Sales fueled by broker’s ‘desire to be no. 1’

Chad Carroll
Chad Carroll

As Douglas Elliman’s top producing broker in Miami, Chad Carroll is also his clients’ unofficial cultural attaché to the city, a guide to not only top-flight penthouses and sprawling, single-family homes, but also to the region’s best restaurants and hottest nightclubs.

The 28-year-old Columbus, Ohio native is riding the tide of a Miami-area real estate revival, where demand for luxury units has pushed up prices to record levels. “There was a ton of cash on the sidelines for three years but now there’s the confidence and market assurance to put money back into real estate,” he said.

Carroll’s clientele include a professional basketball player and other pro athletes; chief executives of Fortune 500 companies; hedge fund managers and investment bankers; and some of Brazil’s and Russia’s wealthiest citizens, all, he says, high net worth individuals in the market for “trophy” properties.

He is currently listing a unit for $8.1 million and another for $11.9 million in the St. Regis Resort and Residences, across from Bal Harbour Shops, and has one client looking only at properties listed at $25 million or higher.
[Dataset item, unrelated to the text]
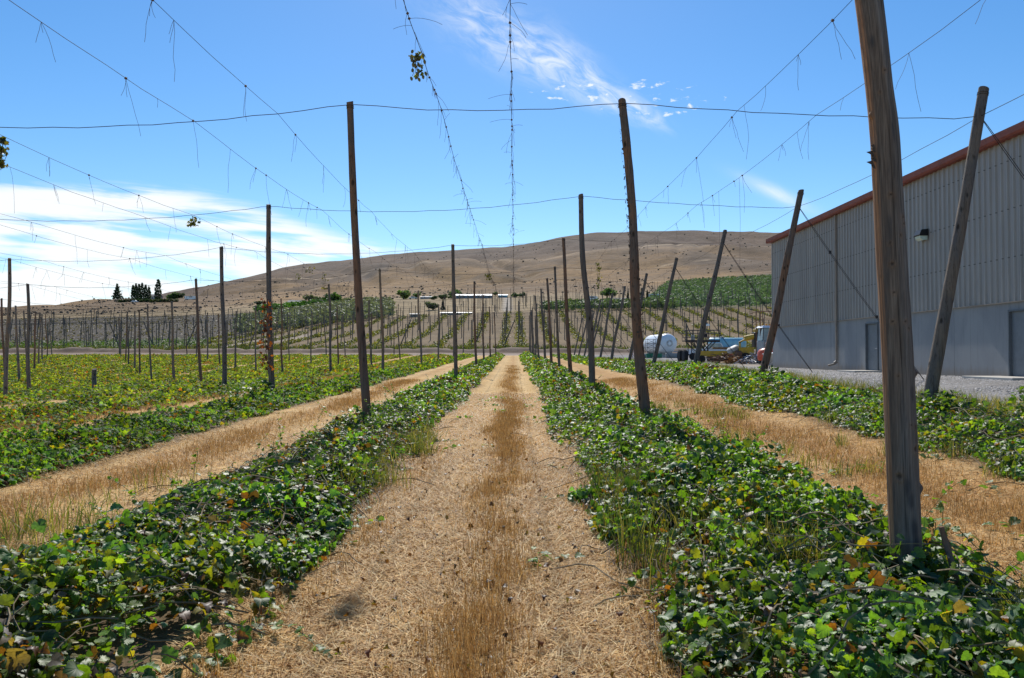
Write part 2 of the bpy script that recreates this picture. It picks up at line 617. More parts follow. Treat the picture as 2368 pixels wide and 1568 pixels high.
def leaf_tpl(kind, curl=.3, fold=.25, seed=0):
    r_ = np.random.default_rng(seed)
    if kind == 'hop':
        half = [(.10, -.14), (.22, -.15), (.33, -.09), (.40, -.05), (.46, .07), (.54, .12), (.55, .27), (.51, .37), (.37, .41), (.42, .52), (.35, .60), (.33, .73), (.22, .78), (.16, .92)]
    elif kind == 'mid':
        half = [(.25, -.13), (.52, .08), (.36, .24), (.54, .50), (.26, .52)]
    else:
        half = [(.42, .1)]
    pts = [(0, 0)] + half + [(0, 1.02)] + [(-x, y) for x, y in half[::-1]]
    pts = [(x + r_.normal(0, .02), y + r_.normal(0, .02)) for x, y in pts]
    if kind == 'far':
        vs = [(x, y, -curl * (y - .4) ** 2 + fold * abs(x)) for x, y in pts]
        v = np.array(vs); v[:, 1] -= .45
        return v, np.array([(0, 1, 2), (0, 2, 3)])
    cen = [(0, .30), (0, .66)] if kind == 'hop' else [(0, .34)]
    vs = [(x, y, -curl * (y - .35) ** 2 + fold * abs(x) - .35 * curl * abs(x) ** 1.5 * 2 + r_.normal(0, .025)) for x, y in pts]
    vs = [(a, b_, c_ + (.03 if i % 2 else -.03)) for i, (a, b_, c_) in enumerate(vs)]
    vs += [(x, y, -curl * (y - .35) ** 2) for x, y in cen]
    n = len(pts); fs = []
    for i in range(n):
        j = (i + 1) % n
        if kind == 'hop' and pts[i][1] + pts[j][1] > 1.02:
            fs.append((i, j, n + 1))
        else:
            fs.append((i, j, n))
    if kind == 'hop':
        # close the two slits between the fans
        up = [i for i in range(n) if pts[i][1] + pts[(i + 1) % n][1] > 1.02]
        fs.append((up[0], n + 1, n)); fs.append((n, n + 1, (up[-1] + 1) % n))
    v = np.array(vs); v[:, 1] -= .4
    return v, np.array(fs)


HOP = [leaf_tpl('hop', c, f, i) for i, (c, f) in enumerate([(.35, .30), (.9, -.25), (.5, .65), (1.6, .9)])]
MID = [leaf_tpl('mid', c, f, 10 + i) for i, (c, f) in enumerate([(.4, .25), (.8, -.2), (.9, .5)])]
FAR = [leaf_tpl('far', .5, .3, 20), leaf_tpl('far', .9, -.3, 21)]

GREENS = np.array([[.055, .125, .018], [.080, .160, .020], [.040, .090, .022], [.120, .190, .022], [.065, .130, .045]])
YELLOWS = np.array([[.15, .18, .02], [.22, .20, .03], [.10, .14, .02]])
BROWNS = np.array([[.11, .055, .025], [.08, .05, .03], [.17, .075, .02], [.13, .10, .06]])


def leaf_cols(x, y, n, yel=.10, brn=.07, seed=0):
    a = vn(x, y, .9, 50 + seed); b_ = vn(x, y, 2.3, 60 + seed)
    c = GREENS[rng.integers(0, len(GREENS), n)] * rng.uniform(.7, 1.3, (n, 1))
    br = vn(x, y, .45, 70 + seed)
    c = c * (.72 + .85 * sst(br, .35, .8))[:, None]
    blu = vn(x, y, .8, 75 + seed) > .6
    c[blu] = c[blu] * np.array([.85, .98, 1.5])
    py_ = np.clip(yel * (1.8 * a + .4) + (a > .72) * yel * 2, 0, .8)
    pb = np.clip(brn * (1.6 * b_ + .3) + (b_ > .7) * brn * 2, 0, .8)
    r_ = rng.random(n)
    my = r_ < py_
    c[my] = YELLOWS[rng.integers(0, 3, my.sum())] * rng.uniform(.6, 1.2, (my.sum(), 1))
    mb_ = (r_ > 1 - pb)
    c[mb_] = BROWNS[rng.integers(0, 4, mb_.sum())] * rng.uniform(.6, 1.2, (mb_.sum(), 1))
    return c


# ------------------------------------------------------------------ THE GROUND AND THE HILLS
def zone_colour(x, y):
    n = len(x)
    c = np.zeros((n, 3))
    straw = np.array([.52, .325, .125]); gold = np.array([.40, .215, .078]); soil = np.array([.10, .075, .05])
    pale = np.array([.57, .375, .16])
    a = fbm(x, y, 1.4, 5)[:, None]
    c[:] = straw * (1 - a * .5) + pale * a * .5
    # golden stubble strips in the middle of each alley
    for g0, hw in ((-.15, .24), (4.4, .8), (-4.9, .35), (-9.9, .6), (-14.9, .7), (-19.9, .7)):
        mk = sst(hw + .25 * (fbm(x, y, 1.1, 7) - .5) * 2 - np.abs(x - g0), -.08, .12) * (.2 + .5 * sst(fbm(x, y, 1.1, 9), .38, .6))
        c = c * (1 - mk[:, None]) + gold * mk[:, None]
    for t0, tw in ((.36, .17), (-.98, .2), (3.9, .25), (5.2, .2), (-3.9, .2), (-5.3, .2)):
        mk = np.exp(-((x - t0 - .05 * np.sin(y * .35)) / tw) ** 2) * (.35 + .5 * fbm(x, y, 1.5, 19)) * .9
        c = c * (1 - mk[:, None]) + np.array([.66, .455, .215]) * mk[:, None]
    rt = sst(x, 2.9, 3.6) * (1 - sst(x, 5.6, 6.4))
    c = c * (1 - rt[:, None] * .35) + np.array([.44, .235, .085]) * rt[:, None] * .35
    # dark litter below the plants
    for i, rx in enumerate(ROWS):
        w_ = (1.0 if i < 2 else 1.15 if i == 2 else .9) + .5 * (vn(x, y, 1.5, 80 + i) - .5)
        mk = sst(w_ - np.abs(x - rx), -.1, .35) * (y < END_Y + 2) * (.85 if i < 3 else .5)
        c = c * (1 - mk[:, None]) + soil * mk[:, None]
    mk = sst(1.35 + .6 * (vn(x, y, 1.5, 99) - .5) - np.abs(x - 6.75), -.1, .3) * .8
    c = c * (1 - mk[:, None]) + soil * mk[:, None]
    # gravel yard
    gr = np.array([.235, .22, .205]) * (1 + .35 * (fbm(x, y, 2.5, 12)[:, None] - .5) * 2)
    mk = sst(x + .8 * (fbm(x, y, 3, 13) - .5), 8.5, 9.5)
    mk = np.maximum(mk, sst(y + 2 * (fbm(x, y, 5, 14) - .5), 118, 122))
    c = c * (1 - mk[:, None]) + gr * mk[:, None]
    dirt = np.array([.33, .27, .20])
    mk = sst(x, 14.2, 15.0) * (y < 60) * .8
    c = c * (1 - mk[:, None]) + dirt * mk[:, None]
    # dirt road and berm
    road = np.array([.27, .20, .15]) * (1 + .5 * (fbm(x * .3, y, 3.0, 18)[:, None] - .5) * 2); berm = np.array([.13, .085, .055]) * (.7 + .6 * vn(x, y, 2.0, 19))[:, None]
    mk = sst(y, 121, 125) * (1 - sst(x, 8, 30) * .4)
    c = c * (1 - mk[:, None]) + road * mk[:, None]
    mk = np.exp(-((y - 139.0 - 1.5 * np.sin(x * .05)) / 1.3) ** 2)
    c = c * (1 - mk[:, None]) + berm * mk[:, None]
    # grassy verge, then brown tilled field
    verge = np.array([.16, .15, .05]); field = np.array([.190, .130, .066])
    mk = sst(y, 143, 146)
    vv = (1 - sst(y, 158, 162))[:, None]
    tone = field * (1 + .3 * (fbm(x * .25, y, 9, 15)[:, None] - .5) * 2)
    c = c * (1 - mk[:, None]) + (verge * vv + tone * (1 - vv)) * mk[:, None]
    px = x / np.maximum(y, 1) * F + 1190
    # track across the left of the field
    tr = sst(5 - np.abs(x + 62 - (y - 165) * .10), -1, 1) * sst(y, 165, 170) * (1 - sst(y, 205, 220))
    c = c * (1 - tr[:, None]) + np.array([.30, .235, .17]) * tr[:, None]
    # far fields
    grass = np.array([.28, .20, .10])
    mk = sst(y, 266, 276)
    c = c * (1 - mk[:, None]) + grass * (1 + .5 * (fbm(x, y, 25, 16)[:, None] - .5)) * mk[:, None]
    # the dark far yard on the left
    dk = np.array([.085, .069, .050])
    mk = (1 - sst(px, 540, 640)) * sst(y, 200 - 12 * sst(px, 100, 500), 208) * (1 - sst(y, 385, 396))
    c = c * (1 - mk[:, None]) + dk * mk[:, None]
    gk = np.array([.07, .10, .03])
    mk = (1 - sst(px, 420, 560)) * sst(y, 160, 170) * (1 - sst(y, 198, 212)) * (.5 + .5 * (fbm(x, y, 8, 17) > .45))
    c = c * (1 - mk[:, None]) + gk * mk[:, None]
    og = sst(px, 1500, 1560) * sst(y, 266, 272) * (1 - sst(y, 455, 470))
    c = c * (1 - og[:, None] * .8) + np.array([.13, .125, .065]) * og[:, None] * .8
    # pale gravel track up the middle towards the far barns
    xr = -8 + (y - 330) * .005 * 5
    mk = sst(1.8 - np.abs(x - (-.0095 * y)), -1.2, 1.2) * sst(y, 268, 280) * (1 - sst(y, 410, 430)) * .6
    c = c * (1 - mk[:, None]) + np.array([.42, .38, .33]) * mk[:, None]
    return c


def hill_colour(x, y):
    px = x / np.maximum(y, 1) * F + 1190
    base = np.array([.200, .126, .064]); straw = np.array([.33, .20, .085]); dark = np.array([.115, .080, .055])
    a = sst(fbm(x, y * .6, 160, 41), .40, .66)[:, None]
    b_ = sst(fbm(x, y * .5, 300, 45), .48, .62)[:, None]
    c = base * (1 - a * .65) + straw * a * .65
    c = c * (1 - b_ * .5) + dark * b_ * .5
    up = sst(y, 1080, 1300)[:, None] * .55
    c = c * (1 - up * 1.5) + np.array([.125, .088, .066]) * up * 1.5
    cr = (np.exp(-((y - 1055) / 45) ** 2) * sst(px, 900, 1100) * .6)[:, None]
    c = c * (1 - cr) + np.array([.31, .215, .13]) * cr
    gl = np.exp(-((px - (760 + (y - 900) * .55) + 40 * np.sin(y / 60)) / 34) ** 2) * sst(y, 700, 900) * (1 - sst(y, 1250, 1400)) * (px < 900)
    c = c * (1 - gl[:, None] * .55) + np.array([.10, .082, .072]) * gl[:, None] * .55
    gl = sst(fbm(x * .8 + y * .3, y * .8, 110, 47), .56, .68) * sst(y, 620, 800)
    c = c * (1 - gl[:, None] * .4) + np.array([.105, .088, .075]) * gl[:, None] * .4
    near = (1 - sst(y, 470, 620))[:, None] * .7
    c = c * (1 - near) + np.array([.34, .245, .135]) * near
    # dirt tracks cut across the slope
    for (y0, amp, ph, wd) in ((1060, 26, 0, 5.0), (620, 20, 1.3, 2.2), (830, 35, 2.0, 2.0)):
        line = y0 + amp * np.sin(x / 170 + ph)
        mk = (np.exp(-((y - line) / wd) ** 2) * .65)[:, None]
        c = c * (1 - mk) + np.array([.46, .34, .22]) * mk
    return c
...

As director of the region’s luxury sales and investment properties at Douglas Elliman, Carroll has closed over $100 million in sales since 2011, and was named Miami’s top broker in 2012 for grossing the highest commission. He aims to double 2012 sales this year.

“He has a very determined approach,” said Vanessa Grout, Douglas Elliman’s top executive in Florida. “He doesn’t stop until the deal is closed.”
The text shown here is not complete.